What is a cash balance plan?

A cash balance plan is a type of defined benefit program or pension plan. They are employer-managed funds that don’t rely on employee contributions. Cash balance plans are one of the fastest-growing retirement plans, having grown 15 times more popular in the last 20 years according to the National Cash Balance Research Report. They’re often paired with a company’s 401(k) and profit-sharing plans.

Cash balance plans are insured by the Pension Benefit Guaranty Corporation (PBGC), which guarantees a minimum amount if the plan is terminated and the employer can’t meet its obligations. Generally, assets are protected from creditors, but exceptions may apply depending on business structure and state laws.

Each covered employee has an individual account with the option of a lifetime annuity or a specified lump sum. Distributions from the account are derived from a stated account balance.

As an employer, offering a cash balance plan is an attractive incentive for employees. It also has tax benefits for the business. Employer contributions, which can be substantial, are tax deductible. And the fund grows tax-deferred for participants.

Advantages and disadvantages

One of the major benefits of a cash balance plan, especially if you’re interested in starting an account to catch up on retirement savings for yourself, is the high contribution limit. The lifetime limit for cash balance plans is $3.5 million as of 2025, but annual contribution limits are determined by your salary, age and the target date and balance of the fund.

The lifetime of a cash balance plan is about five years, on average. A plan participant leaving an employer typically has four options (and may engage in a combination of these options) for the final balance:

1. Leave the money in the former employer’s plan, if permitted;

2. Roll over to a new employer’s plan, if one is available and rollovers are permitted;

3. Roll over to an IRA;

4. Cash out the account value.

Another bonus of these plans is the ability to contribute to other retirement savings vehicles at the same time. You don’t have to choose between a 401(k) and cash balance plan, for example; you can have both.

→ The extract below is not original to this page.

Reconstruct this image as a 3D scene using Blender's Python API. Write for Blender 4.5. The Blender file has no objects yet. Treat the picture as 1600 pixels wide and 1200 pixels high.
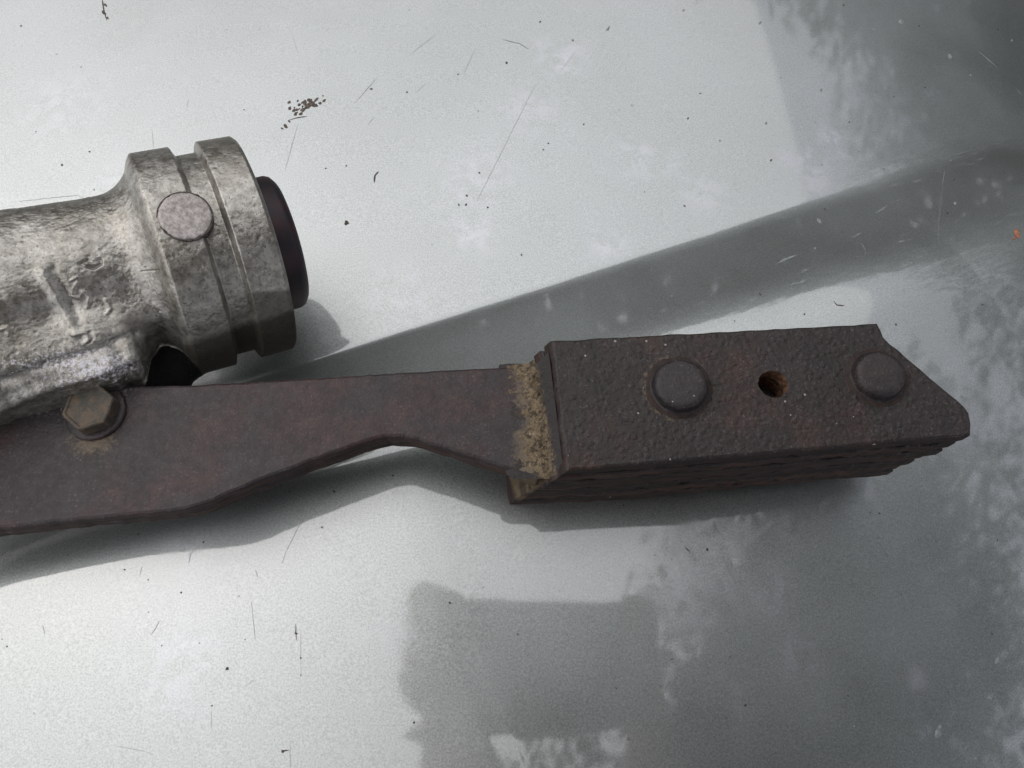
import bpy, bmesh, math, random
import numpy as np
from mathutils import Vector, Matrix, noise

R = math.radians
random.seed(7)
scene = bpy.context.scene
col = scene.collection

# ------------------------------------------------------------------ camera
MM = 0.001
F = 1209.0                       # focal length in pixels of the 1600 px wide photograph
TH = R(22.5)                     # lean of the camera away from straight down
D = 0.262
CAM = Vector((0, -D * math.sin(TH), D * math.cos(TH)))
cam = bpy.data.cameras.new('camera')
cam.sensor_width = 36
cam.lens = 36 * F / 1600
cam.clip_start = 0.01
cam.clip_end = 500
camo = bpy.data.objects.new('camera', cam)
camo.location = CAM
camo.rotation_euler = (TH, 0, 0)
col.objects.link(camo)
scene.camera = camo

# ------------------------------------------------------------------ light
SUN_DIR = Vector((-0.50, 0.25, 0.83)).normalized()     # towards the sun
sun = bpy.data.lights.new('sun', 'SUN')
sun.energy = 1.3
sun.angle = R(136)
sun.color = (1.0, 0.965, 0.90)
suno = bpy.data.objects.new('sun', sun)
suno.rotation_euler = SUN_DIR.to_track_quat('Z', 'Y').to_euler()
suno.location = SUN_DIR * 3
col.objects.link(suno)
world = bpy.data.worlds.new('World')
scene.world = world
world.use_nodes = True
wn = world.node_tree.nodes
wl = world.node_tree.links
sky = wn.new('ShaderNodeTexSky')
sky.sky_type = 'NISHITA'
sky.sun_disc = False
sky.sun_elevation = math.asin(SUN_DIR.z)
sky.sun_rotation = math.atan2(SUN_DIR.x, SUN_DIR.y)
sky.air_density = 0.8
sky.dust_density = 5.0
sky.ozone_density = 0.6
soft = wn.new('ShaderNodeHueSaturation')           # thin high cloud takes most of the blue out of the sky
soft.inputs['Saturation'].default_value = 0.45
wl.new(sky.outputs[0], soft.inputs['Color'])
veil = wn.new('ShaderNodeMix')                     # even veil of cloud over the whole dome
veil.data_type = 'RGBA'
veil.inputs[0].default_value = 0.7
veil.inputs[7].default_value = (6.8, 6.9, 7.5, 1)
wl.new(soft.outputs[0], veil.inputs[6])
wl.new(veil.outputs[2], wn['Background'].inputs[0])
wn['Background'].inputs[1].default_value = 0.115
scene.view_settings.view_transform = 'Standard'
scene.view_settings.look = 'None'
scene.view_settings.exposure = 0.42
scene.view_settings.gamma = 1
scene.cycles.max_bounces = 6

# ------------------------------------------------------------------ helpers
def P(u, v, z):
    """point at height z (mm) that stands where the photograph shows pixel u, v; metres"""
    d = Vector(((u - 800) / F, (600 - v) / F, -1.0))
    d.rotate(Matrix.Rotation(TH, 3, 'X'))
    t = (z * MM - CAM.z) / d.z
    return CAM + d * t

def Pm(u, v, z):
    p = P(u, v, z) / MM
    return (p.x, p.y)

def sm(a, b, x):
    t = np.clip((x - a) / (b - a), 0, 1)
    return t * t * (3 - 2 * t)

def tag(o, label=None, cat=None, group=None, kind=None):
    if label: o['label'] = label
    if cat: o['category'] = cat
    if group: o['group'] = group
    if kind: o['kind'] = kind
    return o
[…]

One of the downsides to cash balance plans is that you, the employer, bear all the investment risk. So, if the plan underperforms, the employer is responsible for making up the difference with increased contributions.

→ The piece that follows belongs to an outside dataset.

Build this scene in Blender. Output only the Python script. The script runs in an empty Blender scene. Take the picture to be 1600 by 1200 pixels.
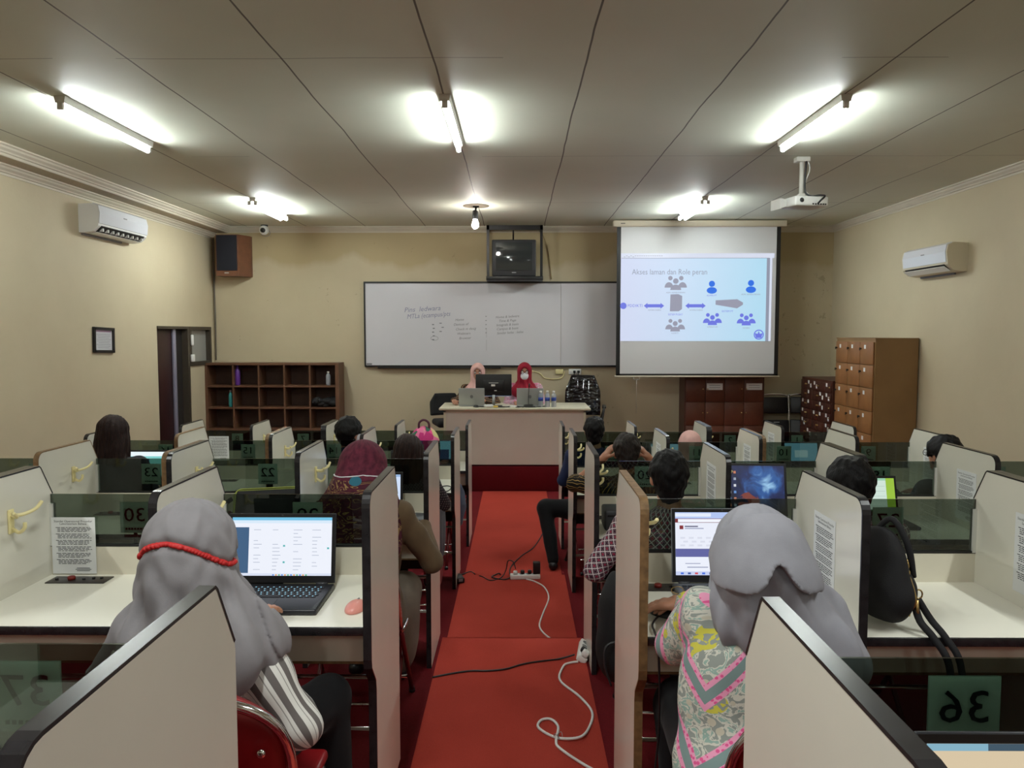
import bpy, bmesh, math, random
import numpy as np
from mathutils import Matrix, Vector, Euler

random.seed(7)
S = bpy.context.scene
COL = S.collection
PI = math.pi

# ------------------------------------------------------------------ camera, world, exposure
FPX = 1200.0
cam_d = bpy.data.cameras.new('camera')
cam_d.sensor_width = 36.0
cam_d.lens = 36.0 * FPX / 1600.0
cam_d.clip_start = 0.02
cam_d.clip_end = 60
cam = bpy.data.objects.new('camera', cam_d)
COL.objects.link(cam)
cam.location = (0, 0, 2.0)
cam.rotation_euler = (PI / 2 - math.atan(80 / FPX), 0, math.atan(8 / FPX))
S.camera = cam
W = bpy.data.worlds.new('world')
S.world = W
W.use_nodes = True
W.node_tree.nodes['Background'].inputs[0].default_value = (0.9, 0.95, 1, 1)
W.node_tree.nodes['Background'].inputs[1].default_value = 0.02
S.view_settings.view_transform = 'Standard'
S.view_settings.look = 'None'
S.view_settings.exposure = 0.08
S.view_settings.gamma = 1.0
S.view_settings.use_curve_mapping = False
TUBE_L = 128.0            # radiance of the fluorescent tubes
LAMP_W = 42.0            # the same lamps behind the photographer
CEIL = 3.54
for lx in (-2.98, -0.47, 2.13):
    for ly in (1.3, -2.4):
        ld = bpy.data.lights.new('ceiling_lamp_light', 'AREA')
        ld.shape = 'RECTANGLE'
        ld.size, ld.size_y = 0.06, 1.2
        ld.energy = LAMP_W * (0.85 if ly > 0 else 0.55)
        ld.color = (0.95, 1.0, 0.97)
        lo = bpy.data.objects.new('ceiling_lamp_light', ld)
        lo.location = (lx, ly, CEIL - 0.12)
        COL.objects.link(lo)

# ------------------------------------------------------------------ small helpers
def lin(r, g, b):
    f = lambda c: (c / 255 / 12.92) if c / 255 <= 0.04045 else ((c / 255 + 0.055) / 1.055) ** 2.4
    return (f(r), f(g), f(b), 1.0)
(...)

There is also a minimum required annual payment, and plans are required to be in place for three to five years.

These plans can also be more costly to set up and maintain because they require an actuary to ensure they perform well enough to meet balance requirements. But, in the long run, they may be more cost-effective because they have high tax-deferred contribution limits and significant tax deductions.

Something else to remember is that while the growth is tax-deferred, withdrawals will be taxed.

Ideal candidates

Cash balance plans are ideal for high-earning business owners who can withstand contributing large sums of their salary to the plan to reduce their company’s taxes. While larger organizations can certainly offer cash balance plans, sole proprietors up to businesses with up to 10 tend to be best suited.

Depending on the business owner’s goals, these plans offer flexibility in specifying classes or contribution levels among employees as well.

If you’re looking to boost your retirement savings, offer an additional incentive to employees and take advantage of significant tax deductions, cash balance plans are worth exploring.

Cash Balance Plans are long-term retirement savings vehicles. Withdrawals are subject to ordinary income tax and, if taken prior to age 59 1/2, may be subject to a 10% federal tax penalty.

The foregoing information has been obtained from sources considered to be reliable, but we do not guarantee that it is accurate or complete, it is not a statement of all available data necessary for making an investment decision, and it does not constitute a recommendation. While we are familiar with the tax provisions of the issues presented herein, as financial advisors of Raymond James, we are not qualified to render advice on tax or legal matters. You should discuss tax or legal matters with the appropriate professional.